WASHINGTON -- Joe Biden has made it clear that despite his dismal, embarrassing, very faltering debate performance last month, he's running. The president may not be able to finish two sentences without stumbling or needing cue cards, but Scranton Joe is not going down without a fight.

He told fellow Democrats as much in a letter Monday morning. The 81-year-old doesn't care if voters think that he is too frail to hold the office. He is the president, and no one can make him bow out unless he wants to.

Over the weekend, there was a movement among some Democrats to push him out of the race. A handful of Democrats, such as Rep. Jerry Nadler, D-N.Y., signaled that Biden should bow out, but by Tuesday morning, Nadler pledged fealty to the one Democrat most likely to lose to Donald Trump.
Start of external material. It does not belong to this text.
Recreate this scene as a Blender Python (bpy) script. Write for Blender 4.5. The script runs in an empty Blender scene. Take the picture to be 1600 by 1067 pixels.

Few Democrats have the stomach to risk being the party's scapegoats if Biden loses.

The White House press corps is getting sick of being played -- so there was an open mini-rebellion during Monday's news briefing. CBS News reporter Ed O'Keefe challenged press secretary Karine Jean-Pierre for answering questions about the president's health so obliquely that the issue was allowed "to fester."
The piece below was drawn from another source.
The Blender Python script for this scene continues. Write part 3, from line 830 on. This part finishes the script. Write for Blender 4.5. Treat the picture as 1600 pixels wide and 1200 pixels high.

KJP berated the veteran journalist for asking about the identity of a Parkinson's specialist who treated the president. But by Tuesday, the fester appeared to have scabbed over.

For the record, I believe it when the administration denies Biden has shown signs of Parkinson's. I think Biden has cognitive problems.
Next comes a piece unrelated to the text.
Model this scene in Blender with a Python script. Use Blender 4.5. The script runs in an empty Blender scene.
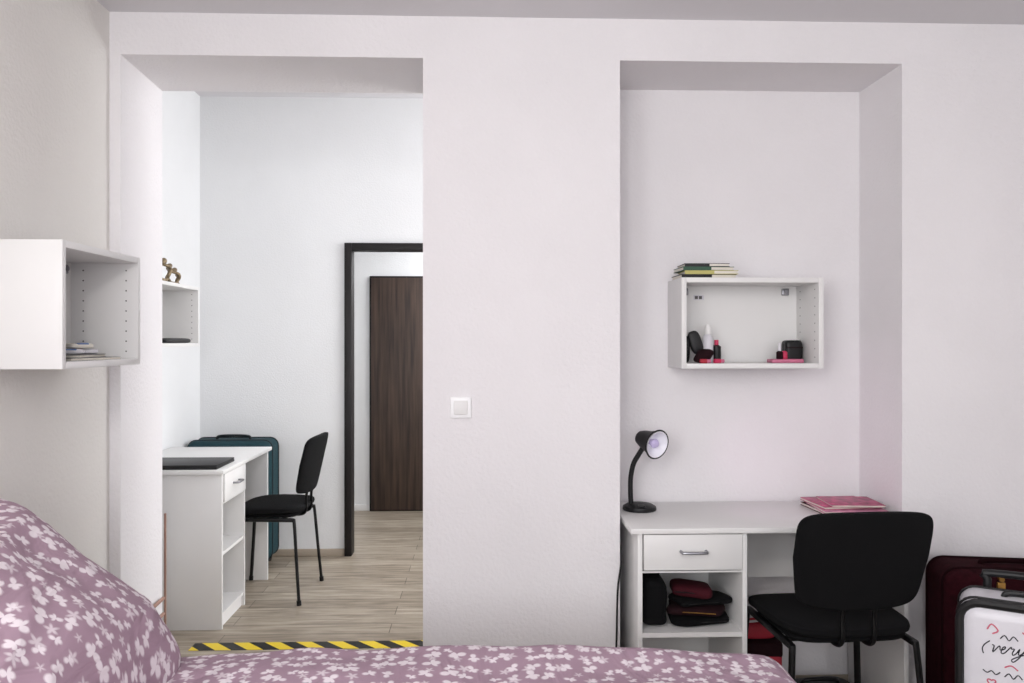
import bpy, bmesh, math, random
from mathutils import Vector, Matrix, noise
random.seed(4)
scene=bpy.context.scene
COL=scene.collection

# ------------------------------------------------------------ materials
def s(r,g,b):
    f=lambda c:(c/255/12.92) if c/255<=0.04045 else ((c/255+0.055)/1.055)**2.4
    return (f(r),f(g),f(b),1)
def mul(c,k): return (min(c[0]*k,1),min(c[1]*k,1),min(c[2]*k,1),1)
def base_mat(name):
    m=bpy.data.materials.new(name); m.use_nodes=True
    nt=m.node_tree; b=nt.nodes['Principled BSDF']
    return m,nt,b
def mat(name,col,rough=.6,metal=0,var=.06,scale=10,bump=0,bscale=250,stretch=(1,1,1),spec=.4):
    m,nt,b=base_mat(name)
    tc=nt.nodes.new('ShaderNodeTexCoord'); mp=nt.nodes.new('ShaderNodeMapping')
    mp.inputs['Scale'].default_value=stretch
    nt.links.new(tc.outputs['Object'],mp.inputs['Vector'])
    n=nt.nodes.new('ShaderNodeTexNoise'); n.inputs['Scale'].default_value=scale; n.inputs['Detail'].default_value=4
    nt.links.new(mp.outputs[0],n.inputs['Vector'])
    r=nt.nodes.new('ShaderNodeValToRGB')
    r.color_ramp.elements[0].position=.3; r.color_ramp.elements[1].position=.7
    r.color_ramp.elements[0].color=mul(col,1-var); r.color_ramp.elements[1].color=mul(col,1+var)
    nt.links.new(n.outputs['Fac'],r.inputs['Fac']); nt.links.new(r.outputs['Color'],b.inputs['Base Color'])
    b.inputs['Roughness'].default_value=rough; b.inputs['Metallic'].default_value=metal
    b.inputs['Specular IOR Level'].default_value=spec
    if bump:
        n2=nt.nodes.new('ShaderNodeTexNoise'); n2.inputs['Scale'].default_value=bscale; n2.inputs['Detail'].default_value=3
        nt.links.new(tc.outputs['Object'],n2.inputs['Vector'])
        bp=nt.nodes.new('ShaderNodeBump'); bp.inputs['Strength'].default_value=bump; bp.inputs['Distance'].default_value=.004
        nt.links.new(n2.outputs['Fac'],bp.inputs['Height']); nt.links.new(bp.outputs[0],b.inputs['Normal'])
    return m

M_wall=mat('wall_plaster',s(231,228,230),.85,var=.025,scale=2.2,bump=.6,bscale=90)
M_wallL=mat('wall_plaster_warm',s(229,226,222),.85,var=.025,scale=2.2,bump=.6,bscale=90)
M_wall2=mat('wall_plaster_cool',s(232,233,234),.85,var=.02,scale=2.5,bump=.4,bscale=110)
M_ceil=mat('ceiling_plaster',s(220,218,221),.9,var=.01,scale=2,bump=.15,bscale=120)
M_white=mat('white_melamine',s(229,228,227),.42,var=.012,scale=5)
M_edge=mat('melamine_edge',s(212,211,214),.5,var=.02)
M_hole=mat('pin_hole',s(95,92,92),.9)
M_black=mat('black_plastic',s(16,16,18),.45,var=.1)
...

Of course, I'm no doctor. I'm just someone who, like many readers, has seen loved ones battle cognitive decline. It is painful to watch.

Now that House Democrats know they can't push Biden off the stage, they can only play along. They're in the same shoes as Republicans who thought a ticket headed by Trump would doom the GOP. They're fellow hostages.

"It's clear that he's up for the job," Rep. Troy Carter, D-La., told CNN after Democrats huddled together. "The president had a bad debate," Carter added, but he likes the Biden record and doesn't believe in judging a man by one bad night.

 

For once Trump has remained subdued. He knows voters cannot unsee what they have seen. Debate video clips speak louder than Trump tweets.

Once NATO decamps, expect the White House to go into the same cover-up mode we saw Monday when Biden called into MSNBC's "Morning Joe" show. There was no video of Biden -- so you couldn't tell if he was slack-jawed, staring aimlessly, or reading certain staff-supplied quotes.

The "Morning Joe" segment lasted some 18 minutes -- and it was at 9 a.m. Eastern -- so, unlike the debate, not too long or too late.

Soon the president of the United States will not be called to talk at length extemporaneously. He's not up to it.

Until this month, the White House was able to squelch or somewhat discredit reporting on Biden's cognitive decline. When The Wall Street Journal ran a piece in June under the headline, "Behind Closed Doors, Biden Shows Signs of Slipping," Biden loyalists quickly pounced on the piece. MSNBC's Joe Scarborough was among the faithful who scoffed at the notion that Biden was not sharp as a tack.

During Tuesday's briefing, KJP returned to the claim that Biden just had a bad night. Nobody believes that.